The boy was two years into his Danish sojourn when, one Saturday afternoon at a school party, an older kid picked up a 7-inch single, declared it “p-h-e-n-o-m-e-n-a-l”, and put it on the deck.

As Simonyi describes it: “I lost my breath. That singing. That drumming. That guitar solo … I had never heard anything like it before … Nothing. … I stood next to the turntable, blocking anyone who wanted to change the record. I played ‘All  My Loving’ again and again and again. … These Beatles understood who I was.”

In 1966, much against his will, Simonyi returned to complete his schooling in Budapest.

“I was a precocious 14-year old, keenly aware that I had seen more of the world in five years than most Hungarians would see in a lifetime. … Five years earlier I had boarded a plane with a rubber fox, a penknife and a copy of an English-language primer. Now I was stepping off a train in Budapest with an electric guitar and a copy of George Orwell’s ‘Animal Farm’.”

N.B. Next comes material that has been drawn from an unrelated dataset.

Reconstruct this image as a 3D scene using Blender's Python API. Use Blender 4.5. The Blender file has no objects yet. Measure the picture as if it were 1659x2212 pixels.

Clearly those years in Copenhagen had awakened more than just his appreciation of Western music.

Kinks and Marx

Back in Budapest, it wasn’t long before his love of all things pop caused ructions: a poster of the Kinks, deftly placed alongside Lenin, Marx and Engels on the classroom wall, caused giggles among his school mates, but lasted just milliseconds once spotted by the teacher.

Simonyi takes us through his teenage years, describing the clubs, semi-official, semi-illicit, and the musicians he met and played with on the way. To any Hungarian of the era, the names of venues – The Danuvia Mechanical Engineering Works (yes, really!), The Scampolo – and of acts like Gábor Presser, Omega and Metro, will bring back a tsunami of smoky, bitter-sweet memories.

For the Western reader, Simonyi shines light on an unknown culture, one where a policeman in a bullying mood could not only ruin your night out, he could ruin your very life.

But unlike the system, Simonyi and 10 million other Hungarians survived to and beyond 1989. He became Hungary’s ambassador to NATO and Washington D.C., where he used his guitar skills to further Magyar-U.S. relations.

As you might have guessed that the Hungarian police at that Traffic concert did not stop the show. Simonyi not only saw and heard the band, he sussed out their hotel, met them and got half the group to Balaton, where they spent a couple of nights at his parent’s “vikend” home. His friendship with Steve Winwood continues to this day.

Lucid Style

Written in a lucid, intimate and inimitable style, the book nonetheless has its annoying quirks: while the chapter numbers – all 44 of them – are listed in contents, they don’t have titles, so it is anyone’s guess where to find the story of, say, that first Traffic concert. Like your reviewer, you’ll have to read the book again to find it. (It is chapter 27.)

And it may seem overly pedantic, but the deportees to Nazi death camps were not executed (Introduction pp xii): they were murdered, at an industrial rate, without any form of trial.

But these are, to be sure, minor complaints in an otherwise compelling, illuminating read.

Those quoted on the jacket praising the book include Simonyi’s idol Winwood, Madeleine Albright, former ambassador to Hungary Nancy Brinker and U.S. comedian and talk show host Stephen Colbert. The latter writes: “A fascinating and very personal account of how rock and roll conquered communism.”

That might be taking things a bit too far. But, for sure, it played a far bigger role than even Simonyi could have imagined as he first listened to the p-h-e-n-o-m-e-n-a-l “All My Loving” back in 1963.

Rocking Toward a Free World: When the Stratocaster Beat the Kalashnikov by András Simonyi, Grand Central Publishing, ISBN-13: 9781549141119. Kobo cover price USD 25.98, available from Best Sellers at HUF 10,270.